Maybe that trusty old pick-up is on its last mile or the realization has finally sunk in that no matter how hard you try, another car seat just won’t fit. It’s time for a new car.
There are a lot of questions that go into the hunt for that next vehicle. Make/model? New or used? Color? Another big question is how you want to purchase that vehicle.
Is it better to lease or buy a car?
When you buy a car, it’s yours.
When you lease a vehicle, it’s like renting.
Your payment allows you to use the car, but you don’t own it and must return the vehicle when your lease contract is up. Many leases have the option of being able to payout the remainder of the lease if you’d like to keep the vehicle.
How much can you afford in monthly payments?
Lease payments are usually lower than loan payments, because you are paying for the vehicle’s depreciation plus interest, taxes, and fees.
Loan payments are usually higher because you pay off the entire purchase price plus the interest, taxes, and fees.
Another thing to consider is that auto insurance may be higher for leased vehicles.
Do you need flexibility?
When you buy a car, it’s yours to do with what you want. You can change it to match your style, sell it when you’d like, etc.
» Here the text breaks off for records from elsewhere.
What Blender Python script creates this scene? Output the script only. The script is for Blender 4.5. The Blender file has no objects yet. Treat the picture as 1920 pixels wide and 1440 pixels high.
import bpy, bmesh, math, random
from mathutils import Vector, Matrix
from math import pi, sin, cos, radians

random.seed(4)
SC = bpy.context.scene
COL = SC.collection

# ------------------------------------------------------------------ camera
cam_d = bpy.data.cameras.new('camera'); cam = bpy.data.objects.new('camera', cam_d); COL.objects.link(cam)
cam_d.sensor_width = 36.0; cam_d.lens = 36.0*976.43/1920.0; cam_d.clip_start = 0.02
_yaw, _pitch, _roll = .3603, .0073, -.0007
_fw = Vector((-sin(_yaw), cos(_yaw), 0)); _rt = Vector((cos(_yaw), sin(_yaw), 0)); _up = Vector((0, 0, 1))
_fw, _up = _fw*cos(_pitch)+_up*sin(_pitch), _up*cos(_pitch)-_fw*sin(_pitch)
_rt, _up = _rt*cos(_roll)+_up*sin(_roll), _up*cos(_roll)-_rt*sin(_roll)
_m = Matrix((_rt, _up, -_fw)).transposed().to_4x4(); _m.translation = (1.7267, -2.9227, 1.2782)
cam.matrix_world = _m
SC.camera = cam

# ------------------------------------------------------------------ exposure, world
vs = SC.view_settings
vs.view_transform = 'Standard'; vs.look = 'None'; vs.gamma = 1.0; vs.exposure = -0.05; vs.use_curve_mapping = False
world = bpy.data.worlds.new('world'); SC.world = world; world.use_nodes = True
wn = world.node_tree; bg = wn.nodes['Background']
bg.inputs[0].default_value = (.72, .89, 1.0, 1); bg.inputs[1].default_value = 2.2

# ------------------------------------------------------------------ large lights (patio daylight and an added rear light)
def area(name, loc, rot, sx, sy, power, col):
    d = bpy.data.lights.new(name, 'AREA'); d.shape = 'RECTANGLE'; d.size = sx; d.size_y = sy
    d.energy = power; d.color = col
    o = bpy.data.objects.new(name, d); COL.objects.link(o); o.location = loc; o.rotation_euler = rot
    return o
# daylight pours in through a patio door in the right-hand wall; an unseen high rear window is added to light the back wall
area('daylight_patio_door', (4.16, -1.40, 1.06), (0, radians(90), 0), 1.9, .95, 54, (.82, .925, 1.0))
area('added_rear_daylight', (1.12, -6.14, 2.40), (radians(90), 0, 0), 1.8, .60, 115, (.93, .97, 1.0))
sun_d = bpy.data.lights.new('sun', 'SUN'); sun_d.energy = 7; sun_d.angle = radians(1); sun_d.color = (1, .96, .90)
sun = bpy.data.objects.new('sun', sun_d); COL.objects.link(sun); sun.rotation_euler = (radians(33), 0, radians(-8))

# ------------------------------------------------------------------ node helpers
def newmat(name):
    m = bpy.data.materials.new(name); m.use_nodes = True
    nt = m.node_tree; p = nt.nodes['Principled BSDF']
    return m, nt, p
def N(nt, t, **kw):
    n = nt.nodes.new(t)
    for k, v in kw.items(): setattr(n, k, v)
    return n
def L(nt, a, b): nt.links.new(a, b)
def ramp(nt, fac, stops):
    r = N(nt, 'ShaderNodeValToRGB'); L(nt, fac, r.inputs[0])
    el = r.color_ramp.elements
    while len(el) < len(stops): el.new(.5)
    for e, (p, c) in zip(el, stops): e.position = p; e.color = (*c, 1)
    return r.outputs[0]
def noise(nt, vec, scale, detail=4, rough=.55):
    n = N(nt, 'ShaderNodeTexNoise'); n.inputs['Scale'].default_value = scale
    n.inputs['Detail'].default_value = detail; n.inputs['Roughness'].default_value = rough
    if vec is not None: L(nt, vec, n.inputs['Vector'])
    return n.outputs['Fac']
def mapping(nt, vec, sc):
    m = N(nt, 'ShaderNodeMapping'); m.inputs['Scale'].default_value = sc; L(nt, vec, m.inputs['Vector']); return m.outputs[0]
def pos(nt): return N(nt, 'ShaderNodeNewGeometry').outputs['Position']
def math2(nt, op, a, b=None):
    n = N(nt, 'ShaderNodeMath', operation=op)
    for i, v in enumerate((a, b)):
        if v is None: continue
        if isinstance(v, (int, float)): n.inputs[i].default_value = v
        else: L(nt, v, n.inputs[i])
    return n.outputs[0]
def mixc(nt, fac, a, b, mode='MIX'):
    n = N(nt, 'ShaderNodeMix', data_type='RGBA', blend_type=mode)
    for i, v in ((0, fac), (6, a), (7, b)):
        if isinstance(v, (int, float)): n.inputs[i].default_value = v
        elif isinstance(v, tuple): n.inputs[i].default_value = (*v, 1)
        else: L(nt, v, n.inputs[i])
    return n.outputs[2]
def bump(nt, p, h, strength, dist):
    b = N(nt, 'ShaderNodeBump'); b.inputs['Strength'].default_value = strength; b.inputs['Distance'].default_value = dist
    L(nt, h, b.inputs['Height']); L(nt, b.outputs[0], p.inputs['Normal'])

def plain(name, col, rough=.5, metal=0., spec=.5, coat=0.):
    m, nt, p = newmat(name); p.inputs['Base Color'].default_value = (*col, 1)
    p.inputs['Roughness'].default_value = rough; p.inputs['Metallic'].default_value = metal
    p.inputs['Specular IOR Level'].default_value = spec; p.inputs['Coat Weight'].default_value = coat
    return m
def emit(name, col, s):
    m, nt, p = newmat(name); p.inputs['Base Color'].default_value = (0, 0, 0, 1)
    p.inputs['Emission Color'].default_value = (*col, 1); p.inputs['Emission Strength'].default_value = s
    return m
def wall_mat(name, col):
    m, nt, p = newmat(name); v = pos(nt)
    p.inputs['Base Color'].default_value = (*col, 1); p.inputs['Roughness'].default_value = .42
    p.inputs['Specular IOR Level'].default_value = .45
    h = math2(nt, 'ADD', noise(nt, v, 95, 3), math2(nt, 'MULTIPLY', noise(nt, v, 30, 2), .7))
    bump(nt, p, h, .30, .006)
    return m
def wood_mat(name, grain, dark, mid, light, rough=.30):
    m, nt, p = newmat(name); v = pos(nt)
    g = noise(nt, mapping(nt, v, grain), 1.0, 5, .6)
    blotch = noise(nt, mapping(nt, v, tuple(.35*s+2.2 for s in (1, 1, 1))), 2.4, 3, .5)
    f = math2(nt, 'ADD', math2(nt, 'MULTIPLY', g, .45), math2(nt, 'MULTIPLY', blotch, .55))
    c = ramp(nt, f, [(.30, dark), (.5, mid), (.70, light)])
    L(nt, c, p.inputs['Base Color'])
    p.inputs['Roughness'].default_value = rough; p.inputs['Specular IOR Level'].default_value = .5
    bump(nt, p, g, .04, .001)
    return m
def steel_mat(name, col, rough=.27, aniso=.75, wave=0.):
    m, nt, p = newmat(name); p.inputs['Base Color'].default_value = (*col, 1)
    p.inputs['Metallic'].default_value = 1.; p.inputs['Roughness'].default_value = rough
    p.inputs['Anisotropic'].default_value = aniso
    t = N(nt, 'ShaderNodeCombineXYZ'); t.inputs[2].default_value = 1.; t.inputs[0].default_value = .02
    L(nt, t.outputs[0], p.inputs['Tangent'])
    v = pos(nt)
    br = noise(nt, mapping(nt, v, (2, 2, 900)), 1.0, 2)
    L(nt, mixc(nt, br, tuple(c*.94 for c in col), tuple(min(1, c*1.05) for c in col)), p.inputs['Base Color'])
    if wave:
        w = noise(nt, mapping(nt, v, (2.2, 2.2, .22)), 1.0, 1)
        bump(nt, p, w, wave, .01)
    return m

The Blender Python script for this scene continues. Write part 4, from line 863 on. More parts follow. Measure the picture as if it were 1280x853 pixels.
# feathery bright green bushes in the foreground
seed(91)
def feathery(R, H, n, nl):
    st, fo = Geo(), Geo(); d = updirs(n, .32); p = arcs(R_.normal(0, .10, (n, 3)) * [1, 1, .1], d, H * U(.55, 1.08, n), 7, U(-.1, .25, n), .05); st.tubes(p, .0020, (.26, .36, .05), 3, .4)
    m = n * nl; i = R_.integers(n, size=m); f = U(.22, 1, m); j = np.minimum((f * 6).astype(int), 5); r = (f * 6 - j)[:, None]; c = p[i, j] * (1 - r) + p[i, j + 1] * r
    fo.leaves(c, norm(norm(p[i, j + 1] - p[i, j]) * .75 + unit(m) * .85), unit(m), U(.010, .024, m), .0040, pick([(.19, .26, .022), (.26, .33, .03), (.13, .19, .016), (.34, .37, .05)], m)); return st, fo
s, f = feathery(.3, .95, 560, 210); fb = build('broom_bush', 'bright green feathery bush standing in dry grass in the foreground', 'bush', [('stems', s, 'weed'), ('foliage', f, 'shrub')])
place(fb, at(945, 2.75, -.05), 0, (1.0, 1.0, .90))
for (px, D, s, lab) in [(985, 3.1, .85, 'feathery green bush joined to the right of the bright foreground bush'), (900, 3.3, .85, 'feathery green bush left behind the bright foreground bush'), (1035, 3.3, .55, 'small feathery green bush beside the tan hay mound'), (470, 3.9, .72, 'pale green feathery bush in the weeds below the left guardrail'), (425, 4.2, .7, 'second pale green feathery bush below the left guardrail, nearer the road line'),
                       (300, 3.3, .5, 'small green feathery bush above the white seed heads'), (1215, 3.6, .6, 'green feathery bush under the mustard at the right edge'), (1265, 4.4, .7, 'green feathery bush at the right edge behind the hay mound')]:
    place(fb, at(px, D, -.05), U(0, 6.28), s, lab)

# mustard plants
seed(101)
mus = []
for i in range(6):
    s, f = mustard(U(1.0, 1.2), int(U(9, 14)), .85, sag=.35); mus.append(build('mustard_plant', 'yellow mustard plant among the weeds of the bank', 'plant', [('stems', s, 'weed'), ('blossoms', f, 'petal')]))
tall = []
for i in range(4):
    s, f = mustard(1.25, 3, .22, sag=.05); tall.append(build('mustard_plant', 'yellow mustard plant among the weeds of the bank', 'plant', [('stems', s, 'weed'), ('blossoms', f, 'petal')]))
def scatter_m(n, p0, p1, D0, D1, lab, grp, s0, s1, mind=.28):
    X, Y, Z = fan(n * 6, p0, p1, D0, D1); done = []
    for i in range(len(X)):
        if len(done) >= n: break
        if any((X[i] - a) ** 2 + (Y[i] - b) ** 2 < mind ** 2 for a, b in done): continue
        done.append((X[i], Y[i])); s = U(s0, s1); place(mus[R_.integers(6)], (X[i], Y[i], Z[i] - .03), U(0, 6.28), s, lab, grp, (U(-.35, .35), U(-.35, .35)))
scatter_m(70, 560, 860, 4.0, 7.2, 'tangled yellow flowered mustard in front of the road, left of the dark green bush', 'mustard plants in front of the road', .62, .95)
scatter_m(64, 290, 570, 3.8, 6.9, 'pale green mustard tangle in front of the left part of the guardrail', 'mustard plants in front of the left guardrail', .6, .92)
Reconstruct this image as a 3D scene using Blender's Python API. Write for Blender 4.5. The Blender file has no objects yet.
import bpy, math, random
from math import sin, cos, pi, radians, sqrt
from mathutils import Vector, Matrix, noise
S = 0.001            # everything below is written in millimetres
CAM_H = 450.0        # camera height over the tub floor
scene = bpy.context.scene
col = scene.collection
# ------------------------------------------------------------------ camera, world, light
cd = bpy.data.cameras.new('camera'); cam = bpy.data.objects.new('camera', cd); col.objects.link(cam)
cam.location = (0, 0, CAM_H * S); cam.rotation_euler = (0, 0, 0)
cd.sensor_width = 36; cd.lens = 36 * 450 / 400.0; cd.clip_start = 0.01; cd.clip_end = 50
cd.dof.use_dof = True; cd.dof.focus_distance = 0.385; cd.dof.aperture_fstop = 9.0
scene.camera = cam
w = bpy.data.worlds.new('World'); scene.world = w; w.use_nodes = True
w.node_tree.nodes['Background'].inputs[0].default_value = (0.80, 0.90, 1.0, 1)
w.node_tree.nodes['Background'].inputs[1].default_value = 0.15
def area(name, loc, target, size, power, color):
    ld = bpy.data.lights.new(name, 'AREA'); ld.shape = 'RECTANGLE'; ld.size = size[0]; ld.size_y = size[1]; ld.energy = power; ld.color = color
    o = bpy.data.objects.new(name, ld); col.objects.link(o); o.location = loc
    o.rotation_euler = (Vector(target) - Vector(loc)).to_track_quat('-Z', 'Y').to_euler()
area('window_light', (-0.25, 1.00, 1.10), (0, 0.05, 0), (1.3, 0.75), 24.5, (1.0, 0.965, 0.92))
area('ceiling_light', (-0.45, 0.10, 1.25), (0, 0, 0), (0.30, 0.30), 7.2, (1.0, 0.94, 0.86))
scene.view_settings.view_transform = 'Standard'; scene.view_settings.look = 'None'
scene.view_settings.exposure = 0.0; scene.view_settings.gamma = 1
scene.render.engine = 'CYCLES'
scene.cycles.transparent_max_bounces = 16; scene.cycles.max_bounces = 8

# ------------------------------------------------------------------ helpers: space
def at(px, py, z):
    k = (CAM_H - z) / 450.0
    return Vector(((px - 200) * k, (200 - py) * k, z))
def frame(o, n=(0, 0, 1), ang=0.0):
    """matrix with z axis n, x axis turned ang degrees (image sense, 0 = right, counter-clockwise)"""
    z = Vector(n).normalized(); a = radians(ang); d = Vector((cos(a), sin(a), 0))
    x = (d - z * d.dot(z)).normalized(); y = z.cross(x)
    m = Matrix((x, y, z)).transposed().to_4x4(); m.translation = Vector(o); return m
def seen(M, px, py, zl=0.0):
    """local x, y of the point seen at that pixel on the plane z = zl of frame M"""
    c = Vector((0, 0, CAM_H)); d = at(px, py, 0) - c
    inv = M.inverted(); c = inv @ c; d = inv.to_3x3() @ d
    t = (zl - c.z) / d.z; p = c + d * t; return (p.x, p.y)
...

With a lease, any customization would have to be removed, and if you need to end your lease early, you may end up with additional high fees. However, another benefit of a lease is the ability to trade it in for a new car every couple of years.
Will you be traveling?
When you purchase a car, it’s yours to travel in as you wish.
Most leases limit the number of miles you drive to 12,000 to 15,000 per year. If you plan on traveling more than that, you’d need to pay extra or negotiate at the beginning of your contract.
What are the benefits of leasing a car?
- Lease payments are usually lower than loan payments
- You’re always driving a “new” car since you trade in every few years
- Most leases have an option to buy the car at the end of your lease
How long can you lease a car?
Car leases are considered long-term leases, meaning they’re more than 24 months.
The average car lease is 3 – 4 years, which typically makes the monthly payment lower than the monthly loan payment would be if you were buying the same car. Lower payments make a long-term lease an attractive option for many people.
Other monthly expenses for a leased car could be more expensive, like your car’s insurance. In most cases, a leased car requires liability insurance in addition to collision and comprehensive—all of which can be very expensive.
What are the disadvantages of leasing a car?
- You don’t own the vehicle and must return it when the lease is up
- If you customize a leased vehicle, you will need to return it to its original state
- Any repairs must be made before you can return a leased vehicle
- Ending a lease contract early can include high fees
- While the monthly lease payment may be lower, auto insurance costs may vary
- Most leases have a limit on mileage (between 12,000 and 15,000 per year)
What are the benefits of buying a car?
Go ahead and add those fancy rims or upgraded audio system; the car is yours to customize!
You will own the car. Depreciation on your vehicle is usually a reason to buy used instead of new. Certain brands depreciate at a lower rate and have stronger resale values because of their quality and reliability records.
Buying a car gives you more flexibility. While a leased vehicle may initially cost less per month, the cost of returning it to its original condition could actually end up costing you more (with no vehicle to show for it!). When you buy a car, you aren’t committed to mileage limits or the penalties for ending a lease early.
What kind of car loan term should I choose?
When deciding on the length of your loan, remember the longer the “term,” the more interest you’ll end up paying. The total interest you pay is higher because typically long-term loans have a higher interest rate, and you end up paying less principle with each payment.
So while a longer loan term may mean a lower monthly payment, much of that could be going to interest, not principal.